A reforma ainda criou um quarto poder  o Conselho Federativo  que, como todos sabem, será objeto de desejo dos poderosos para acomodar todos os apaniguados, desequilibrará o pacto federativo, como bem apontado por Robson Maia no congresso da ABDF diante de um vazio de regulamento para suas decisões, e, ainda, consumirá recursos dos contribuintes. Alguém duvida da opulência da sede que será rapidamente construída em Brasília?

A única certeza é que o texto, tal como aprovado, será alvo de contestação por parte de todos os setores afetados, trazendo maiores ônus, criando insegurança e o caos do convívio paralelo de dois regimes por dez anos, que obrigará a realização de pesados investimentos na implantação de sistemas informáticos pelas empresas para se adequarem a apuração tributária de dois sistemas paralelos.

O Senado tem a responsabilidade de refletir e corrigir os rumos, buscar alternativas e soluções de consenso, para que o caminho até agora percorrido não tenha sido em vão.
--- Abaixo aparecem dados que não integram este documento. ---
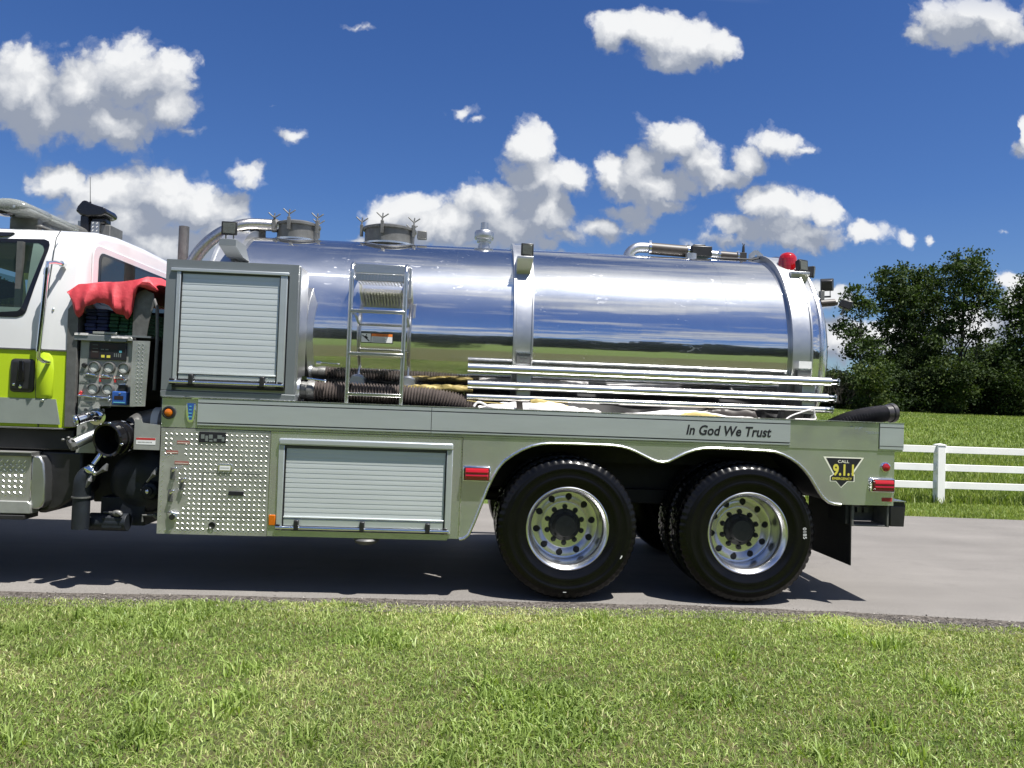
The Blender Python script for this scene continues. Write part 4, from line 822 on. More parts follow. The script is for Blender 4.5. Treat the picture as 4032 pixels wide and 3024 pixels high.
MB().use('dark_groove').box(-2.03, -1.300, -0.002, 0.016, 2.228, 2.2398).build('header_gap', parent=rd2, smooth=0)
for x0, x1 in ((-2.036, -2.008), (-1.322, -1.274)): MB().use('extruded_rail').box(x0, x1, -0.010, 0.016, 1.470, 2.239).build('guide_rail', parent=rd2, bevel=0.003)
for x0, x1, z0 in ((-2.0078, -2.002, 1.52), (-1.328, -1.3222, 1.47)): MB().use('black_plastic').box(x0, x1, -0.006, 0.012, z0, 2.235).build('seal', parent=rd2, smooth=0)
MB().use('anodised_slat').box(-2.000, -1.330, -0.006, 0.010, 1.524, 1.536).build('foot_rail', parent=rd2, bevel=0.002)
MB().use('extruded_rail').box(-2.000, -1.330, -0.001, 0.010, 1.487, 1.520).build('bottom_board', parent=rd2, bevel=0.004)
MB().use('chassis_black').box(-2.035, -1.275, -0.0008, 0.012, 1.428, 1.4865).build('sill_recess', parent=rd2, smooth=0)
liftbar(rd2, -2.050, -1.268, 1.466, -0.018, (-1.905, -1.418))

# tank ------------------------------------------------------------------
tank = bpy.data.objects.new('tank', None); C.objects.link(tank); WORLD_AT['tank'] = Vector((0.4, TY, 1.02)); tank.parent = truck; tank.location = WORLD_AT['tank']-WORLD_AT['tanker_truck']
MB().use('polished_aluminium').lathe([(0.0, -2.235), (0.20, -2.222), (0.40, -2.185), (0.58, -2.13), (0.72, -2.055), (0.80, -1.985), (0.838, -1.94), (TR, -1.915)]+[(TR, -1.9+4.65*i/30) for i in range(31)]+[(0.838, 2.775), (0.80, 2.815), (0.72, 2.865), (0.58, 2.92), (0.40, 2.96), (0.20, 2.985), (0.0, 2.992)], (0, TY, TZ), 'X', 160).build('barrel', parent=tank, smooth=60)
for x in (-0.95, -0.10, 0.98, 2.02):
    MB().use('polished_aluminium').lathe([(TR-.002, x-.003), (TR+.0014, x-.002), (TR+.0014, x+.002), (TR-.002, x+.003)], (0, TY, TZ), 'X', 120).build('weld_seam', parent=tank)
MB().use('bare_edge').lathe([(TR-.01, 2.745), (TR+.010, 2.748), (TR+.012, 2.762), (TR-.002, 2.772)], (0, TY, TZ), 'X', 120).build('end_rim', parent=tank)
def band(x0, x1, rr=0.048):
    o = MB().use('satin_aluminium').lathe([(TR-.01, x0), (TR+rr, x0), (TR+rr, x0+.018), (TR+rr-.010, x0+.022), (TR+rr-.010, x1-.014), (TR+rr, x1-.010), (TR+rr, x1), (TR-.01, x1)], (0, TY, TZ), 'X', 120).build('band', parent=tank, smooth=30)
    return o
lab(band(-1.955, -1.770), 'band at the front end of the tank'); lab(band(0.350, 0.500), 'band round the middle of the tank'); lab(band(2.505, 2.665), 'band at the rear end of the tank')
# tank saddles and name plates at the foot of the bands
P(MB().use('chassis_black').box(-1.8, 2.7, 0.62, 1.68, 1.0, 1.12), 'tank_saddle', bevel=0.01)
for x, zt in ((0.43, 1.775), (2.585, 1.735)):
    MB().use('cast_grey').box(x-.054, x+.054, 0.222, 0.252, zt-.075, zt).build('clamp_plate', parent=tank, bevel=0.003)
    MB().use('bare_edge').box(x-.054, x+.054, 0.216, 0.2518, zt+.0005, zt+.008).build('clamp_lip', parent=tank, smooth=0)
    mb = MB().use('print_grey')
    for dx in (-.016, .016): mb.box(x+dx-.008, x+dx+.008, 0.2195, 0.222, zt-.030, zt-.022).box(x+dx-.008, x+dx+.008, 0.2195, 0.222, zt-.062, zt-.052)
    mb.build('bolt_marks', parent=tank, smooth=0)
    MB().use('satin_aluminium').box(x-.05, x+.05, 0.14, 0.28, 1.40, 1.66).build('cradle', parent=tank, bevel=0.004)
o = MB().use('print_white').box(2.536, 2.636, 0.212, 0.2135, 1.747, 1.802).build('warning_label', parent=tank, smooth=0); lab(o, 'small warning label on the rear band')
# warning decal on the barrel
o = MB().use('print_black').box(-0.790, -0.551, 0.2985, 0.301, 1.812, 1.888).build('warning_label', parent=tank, smooth=0); lab(o, 'slip warning label seen between the ladder rungs')
TL = lambda mb_, n_: mb_.build(n_, parent=tank, smooth=0)
mb = MB().use('print_white').box(-0.786, -0.716, 0.2972, 0.2984, 1.818, 1.883).box(-0.711, -0.556, 0.2972, 0.2984, 1.818, 1.862); mb.use('print_orange').box(-0.711, -0.556, 0.2972, 0.2984, 1.864, 1.883)
mb.use('print_black').add([(-0.782, 0.2966, 1.868), (-0.776, 0.2966, 1.873), (-0.722, 0.2966, 1.828), (-0.728, 0.2966, 1.822)], [(0, 1, 2, 3)])
mb.add([(-0.768, 0.2966, 1.858), (-0.752, 0.2966, 1.868), (-0.735, 0.2966, 1.850), (-0.745, 0.2966, 1.842)], [(0, 1, 2, 3)]).add([(-0.752, 0.2966, 1.878), (-0.744, 0.2966, 1.878), (-0.744, 0.2966, 1.868), (-0.752, 0.2966, 1.868)], [(0, 1, 2, 3)])
text(mb, 'WARNING', -0.634, 1.868, 0.2969, 0.011, 'print_black', width=0.085, align='CENTER', thick=0.0004)
mb.use('print_grey')
for k in range(4): mb.box(-0.704, -0.600-0.01*(k % 2), 0.2967, 0.2971, 1.824+0.009*k, 1.8275+0.009*k)
TL(mb, 'label_print')
# ------------------------------------------------------------------ on top of the tank
def hatch(x, r, ztop, name='hatch', lid=0.03, lab_=''):
    o = MB().use('cast_grey').lathe([(r-.012, 2.60), (r, 2.60), (r, ztop), (r-.012, ztop)], (x, TY, 0), 'Z', 44).build(name, parent=truck); lab(o, lab_)
    mb = MB().use('cast_grey').lathe([(r+.004, ztop-.006), (r+.018, ztop-.004), (r+.018, ztop+.014), (r, ztop+.020), (r*.8, ztop+.034), (r*.4, ztop+lid+.016), (0.0, ztop+lid+.02)], (x, TY, 0), 'Z', 44); mb.build('lid', parent=o)
    MB().use('bare_edge').lathe([(r+.002, 2.705), (r+.03, 2.700), (r+.03, 2.715), (r+.002, 2.718)], (x, TY, 0), 'Z', 44).build('collar', parent=o)
    for a in (-100, -28, 44, 116, 188):
        ca, sa = math.cos(R(a)), math.sin(R(a)); px_, py_ = x+(r+.028)*ca, TY+(r+.028)*sa
        mb = MB().use('cast_grey').box(px_-.013, px_+.013, py_-.013, py_+.013, ztop-.060, ztop+.040).cyl((px_, py_, ztop-.02), (px_, py_, ztop+.072), 0.007, n=8)
        mb.cyl((px_, py_, ztop+.062), (px_-.048, py_-.006, ztop+.105), 0.006, n=6).cyl((px_, py_, ztop+.062), (px_+.050, py_+.004, ztop+.100), 0.006, n=6).cyl((px_, py_, ztop+.06), (px_+.004, py_, ztop+.104), 0.006, n=6)
        mb.build('clamp', parent=o, bevel=0.002)
    return o
hatch(-1.475, 0.172, 2.838, lab_='manhole on the tank that takes the curved filler pipe')
hatch(-0.695, 0.212, 2.838, lab_='larger manhole on the tank above the ladder')
P(MB().use('cast_grey').box(-0.452, -0.372, 1.02, 1.09, 2.765, 2.832), 'hatch_hinge', bevel=0.006)
# curved braided filler pipe
cv = [(-2.30, 0.95, 2.40), (-2.225, 0.95, 2.545), (-2.13, 0.96, 2.660), (-2.02, 0.98, 2.745), (-1.90, 1.01, 2.800), (-1.80, 1.04, 2.818), (-1.66, 1.08, 2.826)]
def smooth_path(pts, k=6):
    out = []; n = len(pts); Pp = [Vector(p) for p in pts]
    for i in range(n-1):
        p0, p1, p2, p3 = Pp[max(i-1, 0)], Pp[i], Pp[i+1], Pp[min(i+2, n-1)]
        for j in range(k):
            t = j/k; out.append(0.5*((2*p1)+(p2-p0)*t+(2*p0-5*p1+4*p2-p3)*t*t+(3*p1-p0-3*p2+p3)*t**3))
    out.append(Pp[-1]); return out
pp = smooth_path(cv, 14)
pipe = P(MB().use('braided_steel').tube(pp, [0.050+0.0012*(i % 2) for i in range(len(pp))], 28), 'filler_pipe', smooth=50)
mb = MB().use('cast_grey').cyl((-1.672, 1.078, 2.826), (-1.632, 1.083, 2.826), 0.056, n=24).cyl((-1.652, 1.06, 2.88), (-1.652, 1.02, 2.89), 0.010, n=8).box(-1.666, -1.636, 1.015, 1.035, 2.79, 2.86); mb.build('hose_clamp', parent=pipe, bevel=0.002)
pp = smooth_path([(-1.64, 1.085, 2.826), (-1.58, 1.10, 2.826), (-1.50, 1.12, 2.81), (-1.44, 1.15, 2.78)], 6); MB().use('satin_aluminium').tube(pp, 0.047, 22).build('elbow', parent=pipe)
P(MB().use('cast_grey').box(-1.86, -1.75, 1.08, 1.12, 2.765, 2.812).box(-1.776, -1.736, 1.09, 1.12, 2.72, 2.80), 'pipe_bracket', bevel=0.004)
P(MB().use('cast_grey').cyl((-2.50, 1.35, 1.3), (-2.50, 1.35, 2.835), 0.043, n=24, caps=False).lathe([(0.043, 2.835), (0.038, 2.835), (0.038, 2.6)], (-2.50, 1.35, 0), 'Z', 24), 'exhaust_stack')
P(MB().use('satin_aluminium').lathe([(0.055, 2.70), (0.052, 2.755), (0.046, 2.76), (0.046, 2.782), (0.062, 2.785), (0.064, 2.806), (0.080, 2.812), (0.084, 2.822), (0.084, 2.868), (0.076, 2.880), (0.050, 2.884), (0.034, 2.888), (0.032, 2.955), (0.026, 2.958), (0.0, 2.958)], (0.118, TY, 0), 'Z', 40), 'relief_valve')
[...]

Simultaneamente, pode e deve o Senado, como anunciado no evento pela ministra Regina Helena Costa, do STJ, apreciar uma série de projetos de lei apresentados ao presidente do Senado, Rodrigo Pacheco, pela comissão por ela presidida, que contou com a participação de diversos juristas, coordenados pelo professor Marcos Livio.

Os projetos remodelam e tornam mais efetivo e célere o contencioso administrativo e judicial tributário [6]. Essa será, sem sombra de dúvidas, a melhor reforma tributária que o parlamento poderá entregar aos contribuintes.

Foram muitas as lições de agosto de 2023. Aprendemos que um país mais justo e equilibrado se faz com respeito e reconhecimento das diferenças. Só assim se pode buscar a inclusão social e se obter a tão sonhada igualdade. Esse é um sonho que podemos tornar realidade.

E para finalizar nossos parabéns pelos 125 anos do Clube de Regatas Vasco da Gama completados na segunda-feira 21 de agosto. O time da inclusão social celebra com todo o Brasil sua história de lutas e glórias. Casaca!